— start of Supplied data —
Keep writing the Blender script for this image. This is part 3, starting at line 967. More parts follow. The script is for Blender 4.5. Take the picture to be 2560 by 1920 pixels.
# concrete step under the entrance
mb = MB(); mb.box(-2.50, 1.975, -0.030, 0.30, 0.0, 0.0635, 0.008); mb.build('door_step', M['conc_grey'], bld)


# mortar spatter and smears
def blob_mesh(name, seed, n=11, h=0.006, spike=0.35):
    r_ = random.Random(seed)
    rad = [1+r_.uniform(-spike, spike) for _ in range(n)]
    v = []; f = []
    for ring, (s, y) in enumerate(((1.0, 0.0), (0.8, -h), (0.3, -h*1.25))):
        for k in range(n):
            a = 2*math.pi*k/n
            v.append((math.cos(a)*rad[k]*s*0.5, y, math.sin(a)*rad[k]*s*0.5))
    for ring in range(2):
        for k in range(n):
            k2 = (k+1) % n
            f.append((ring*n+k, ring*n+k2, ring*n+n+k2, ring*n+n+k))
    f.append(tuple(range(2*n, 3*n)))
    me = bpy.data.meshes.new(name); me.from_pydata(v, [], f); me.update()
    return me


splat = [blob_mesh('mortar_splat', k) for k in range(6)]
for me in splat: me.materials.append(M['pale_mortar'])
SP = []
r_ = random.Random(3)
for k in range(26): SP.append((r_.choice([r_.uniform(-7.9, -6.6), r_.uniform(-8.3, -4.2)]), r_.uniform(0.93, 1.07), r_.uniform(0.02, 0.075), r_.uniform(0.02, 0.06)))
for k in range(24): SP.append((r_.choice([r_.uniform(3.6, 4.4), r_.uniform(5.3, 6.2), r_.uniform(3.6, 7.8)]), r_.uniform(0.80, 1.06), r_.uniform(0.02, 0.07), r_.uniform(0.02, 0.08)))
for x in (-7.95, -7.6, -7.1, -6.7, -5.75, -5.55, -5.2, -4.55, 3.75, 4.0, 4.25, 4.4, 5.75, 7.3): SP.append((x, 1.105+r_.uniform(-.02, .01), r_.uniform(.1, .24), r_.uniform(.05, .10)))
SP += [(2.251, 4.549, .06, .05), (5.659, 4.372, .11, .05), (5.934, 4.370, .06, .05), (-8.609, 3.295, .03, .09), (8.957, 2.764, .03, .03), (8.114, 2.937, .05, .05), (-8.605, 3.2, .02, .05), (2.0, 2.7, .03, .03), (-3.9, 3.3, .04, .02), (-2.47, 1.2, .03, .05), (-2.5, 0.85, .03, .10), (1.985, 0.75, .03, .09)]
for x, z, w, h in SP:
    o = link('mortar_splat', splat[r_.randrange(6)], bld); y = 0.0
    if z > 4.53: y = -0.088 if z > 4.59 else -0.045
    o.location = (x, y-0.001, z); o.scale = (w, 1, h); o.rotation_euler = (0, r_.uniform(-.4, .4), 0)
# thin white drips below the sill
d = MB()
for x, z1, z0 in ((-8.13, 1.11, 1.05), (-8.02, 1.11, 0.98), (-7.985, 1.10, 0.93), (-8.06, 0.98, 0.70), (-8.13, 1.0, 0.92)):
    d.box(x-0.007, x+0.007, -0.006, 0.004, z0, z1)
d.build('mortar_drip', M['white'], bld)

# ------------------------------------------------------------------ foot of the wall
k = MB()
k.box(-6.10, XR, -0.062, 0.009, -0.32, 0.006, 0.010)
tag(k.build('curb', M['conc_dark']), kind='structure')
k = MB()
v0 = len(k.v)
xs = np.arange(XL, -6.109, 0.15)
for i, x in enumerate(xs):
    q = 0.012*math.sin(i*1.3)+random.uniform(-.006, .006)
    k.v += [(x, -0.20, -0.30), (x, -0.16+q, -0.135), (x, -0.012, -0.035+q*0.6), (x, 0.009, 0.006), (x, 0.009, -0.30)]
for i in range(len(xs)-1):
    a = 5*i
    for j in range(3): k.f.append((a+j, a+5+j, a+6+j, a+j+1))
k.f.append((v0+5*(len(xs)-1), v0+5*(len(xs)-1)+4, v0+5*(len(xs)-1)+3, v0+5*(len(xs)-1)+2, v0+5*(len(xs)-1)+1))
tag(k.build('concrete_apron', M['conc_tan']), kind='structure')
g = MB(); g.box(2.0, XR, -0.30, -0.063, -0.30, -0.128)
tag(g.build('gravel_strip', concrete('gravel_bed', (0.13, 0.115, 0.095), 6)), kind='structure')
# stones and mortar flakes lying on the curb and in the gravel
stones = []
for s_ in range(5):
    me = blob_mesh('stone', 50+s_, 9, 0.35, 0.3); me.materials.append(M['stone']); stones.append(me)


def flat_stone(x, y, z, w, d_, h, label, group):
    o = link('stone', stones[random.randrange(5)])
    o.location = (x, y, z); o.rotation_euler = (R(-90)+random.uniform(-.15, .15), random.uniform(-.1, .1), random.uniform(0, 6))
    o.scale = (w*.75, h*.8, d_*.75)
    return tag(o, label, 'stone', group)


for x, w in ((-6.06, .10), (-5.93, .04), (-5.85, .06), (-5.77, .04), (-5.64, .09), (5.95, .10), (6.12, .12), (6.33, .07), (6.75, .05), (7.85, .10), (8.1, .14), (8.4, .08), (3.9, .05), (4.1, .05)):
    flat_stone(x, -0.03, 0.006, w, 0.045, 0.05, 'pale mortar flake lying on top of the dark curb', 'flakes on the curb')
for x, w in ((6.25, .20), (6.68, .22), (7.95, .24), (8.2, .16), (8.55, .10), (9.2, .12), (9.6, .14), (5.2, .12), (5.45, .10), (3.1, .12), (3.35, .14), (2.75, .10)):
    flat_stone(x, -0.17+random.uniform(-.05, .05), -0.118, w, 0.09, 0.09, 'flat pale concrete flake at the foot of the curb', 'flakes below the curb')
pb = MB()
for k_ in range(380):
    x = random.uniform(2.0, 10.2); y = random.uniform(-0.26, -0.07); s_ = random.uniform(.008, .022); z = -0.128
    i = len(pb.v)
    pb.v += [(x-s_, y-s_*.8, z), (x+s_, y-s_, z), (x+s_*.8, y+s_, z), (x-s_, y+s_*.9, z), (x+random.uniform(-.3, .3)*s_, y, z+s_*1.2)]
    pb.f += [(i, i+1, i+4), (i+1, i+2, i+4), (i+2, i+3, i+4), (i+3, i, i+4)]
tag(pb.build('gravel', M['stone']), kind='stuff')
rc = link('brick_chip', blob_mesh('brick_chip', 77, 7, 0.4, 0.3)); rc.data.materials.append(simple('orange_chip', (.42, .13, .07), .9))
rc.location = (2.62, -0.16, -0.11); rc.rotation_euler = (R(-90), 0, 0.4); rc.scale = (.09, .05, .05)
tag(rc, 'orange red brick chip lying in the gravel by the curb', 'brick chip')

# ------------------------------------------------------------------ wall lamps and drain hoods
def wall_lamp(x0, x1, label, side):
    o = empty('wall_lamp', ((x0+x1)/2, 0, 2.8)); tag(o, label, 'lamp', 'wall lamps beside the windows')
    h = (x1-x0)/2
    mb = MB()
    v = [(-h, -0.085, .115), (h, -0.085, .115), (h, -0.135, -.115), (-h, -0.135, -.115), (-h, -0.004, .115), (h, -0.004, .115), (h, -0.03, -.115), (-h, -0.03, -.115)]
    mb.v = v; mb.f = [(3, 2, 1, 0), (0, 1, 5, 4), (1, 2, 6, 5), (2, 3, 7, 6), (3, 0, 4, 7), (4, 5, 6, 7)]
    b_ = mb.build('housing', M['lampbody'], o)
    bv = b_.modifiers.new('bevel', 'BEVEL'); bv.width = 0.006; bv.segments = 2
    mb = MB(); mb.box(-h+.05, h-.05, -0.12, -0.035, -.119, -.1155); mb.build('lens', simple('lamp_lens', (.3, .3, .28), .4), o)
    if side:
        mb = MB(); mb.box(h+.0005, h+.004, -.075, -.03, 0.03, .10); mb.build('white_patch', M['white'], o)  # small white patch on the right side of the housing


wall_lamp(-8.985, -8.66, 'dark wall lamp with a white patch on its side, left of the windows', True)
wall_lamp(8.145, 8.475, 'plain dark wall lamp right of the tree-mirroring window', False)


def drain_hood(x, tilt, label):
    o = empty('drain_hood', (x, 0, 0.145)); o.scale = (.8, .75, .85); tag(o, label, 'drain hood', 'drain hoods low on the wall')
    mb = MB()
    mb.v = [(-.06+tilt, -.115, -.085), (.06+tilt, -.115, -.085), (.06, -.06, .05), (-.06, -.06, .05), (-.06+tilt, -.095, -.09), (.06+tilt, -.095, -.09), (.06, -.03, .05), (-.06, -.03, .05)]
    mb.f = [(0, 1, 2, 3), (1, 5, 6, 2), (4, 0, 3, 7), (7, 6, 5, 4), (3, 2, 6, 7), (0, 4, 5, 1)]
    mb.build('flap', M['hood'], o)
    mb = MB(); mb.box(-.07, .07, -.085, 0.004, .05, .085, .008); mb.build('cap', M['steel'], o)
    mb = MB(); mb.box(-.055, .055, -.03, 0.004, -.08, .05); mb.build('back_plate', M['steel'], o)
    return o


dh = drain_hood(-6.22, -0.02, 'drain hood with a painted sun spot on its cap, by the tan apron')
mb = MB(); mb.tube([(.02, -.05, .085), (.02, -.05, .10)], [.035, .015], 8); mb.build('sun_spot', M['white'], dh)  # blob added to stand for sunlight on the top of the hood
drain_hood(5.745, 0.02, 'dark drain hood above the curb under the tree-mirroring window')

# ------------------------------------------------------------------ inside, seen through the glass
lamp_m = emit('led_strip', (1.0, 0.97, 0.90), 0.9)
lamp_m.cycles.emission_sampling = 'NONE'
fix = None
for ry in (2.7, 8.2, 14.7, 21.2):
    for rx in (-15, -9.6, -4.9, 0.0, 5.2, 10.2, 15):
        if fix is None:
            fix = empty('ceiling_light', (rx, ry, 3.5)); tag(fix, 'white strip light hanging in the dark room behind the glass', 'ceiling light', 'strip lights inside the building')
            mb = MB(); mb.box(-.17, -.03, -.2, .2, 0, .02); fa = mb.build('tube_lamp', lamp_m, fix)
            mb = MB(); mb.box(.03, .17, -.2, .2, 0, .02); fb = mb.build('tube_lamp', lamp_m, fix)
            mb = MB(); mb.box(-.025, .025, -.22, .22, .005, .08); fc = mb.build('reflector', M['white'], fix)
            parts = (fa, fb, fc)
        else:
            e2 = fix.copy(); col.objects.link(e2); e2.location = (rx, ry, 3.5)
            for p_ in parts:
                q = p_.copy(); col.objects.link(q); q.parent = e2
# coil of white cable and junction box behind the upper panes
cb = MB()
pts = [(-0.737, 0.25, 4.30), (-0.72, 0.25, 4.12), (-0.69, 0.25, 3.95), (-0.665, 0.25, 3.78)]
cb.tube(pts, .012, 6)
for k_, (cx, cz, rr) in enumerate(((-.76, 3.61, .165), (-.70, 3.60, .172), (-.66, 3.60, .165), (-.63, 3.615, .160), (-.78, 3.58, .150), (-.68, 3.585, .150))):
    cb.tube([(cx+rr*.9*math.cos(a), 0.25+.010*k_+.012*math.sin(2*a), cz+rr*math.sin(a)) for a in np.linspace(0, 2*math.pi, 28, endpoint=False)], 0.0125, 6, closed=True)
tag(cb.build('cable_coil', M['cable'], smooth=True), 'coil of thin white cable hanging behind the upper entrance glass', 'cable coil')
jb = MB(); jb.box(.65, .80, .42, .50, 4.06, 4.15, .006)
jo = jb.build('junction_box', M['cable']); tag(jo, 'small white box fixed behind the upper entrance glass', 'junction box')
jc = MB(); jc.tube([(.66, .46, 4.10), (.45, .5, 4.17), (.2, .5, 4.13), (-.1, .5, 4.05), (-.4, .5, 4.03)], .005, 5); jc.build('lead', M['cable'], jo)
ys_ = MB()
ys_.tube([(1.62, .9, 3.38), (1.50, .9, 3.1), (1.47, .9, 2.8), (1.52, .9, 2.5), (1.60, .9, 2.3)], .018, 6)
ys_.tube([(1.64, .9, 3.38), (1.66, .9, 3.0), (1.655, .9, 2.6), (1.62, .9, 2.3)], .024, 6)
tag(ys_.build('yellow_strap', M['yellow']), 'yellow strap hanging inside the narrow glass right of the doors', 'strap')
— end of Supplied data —
**Problem details:** In the listing above, reproduce the first line and each one after it through the line that contains "mb.build('door_step', M['conc_grey'], bld)".

**Exercise output:**
Keep writing the Blender script for this image. This is part 3, starting at line 967. More parts follow. The script is for Blender 4.5. Take the picture to be 2560 by 1920 pixels.
# concrete step under the entrance
mb = MB(); mb.box(-2.50, 1.975, -0.030, 0.30, 0.0, 0.0635, 0.008); mb.build('door_step', M['conc_grey'], bld)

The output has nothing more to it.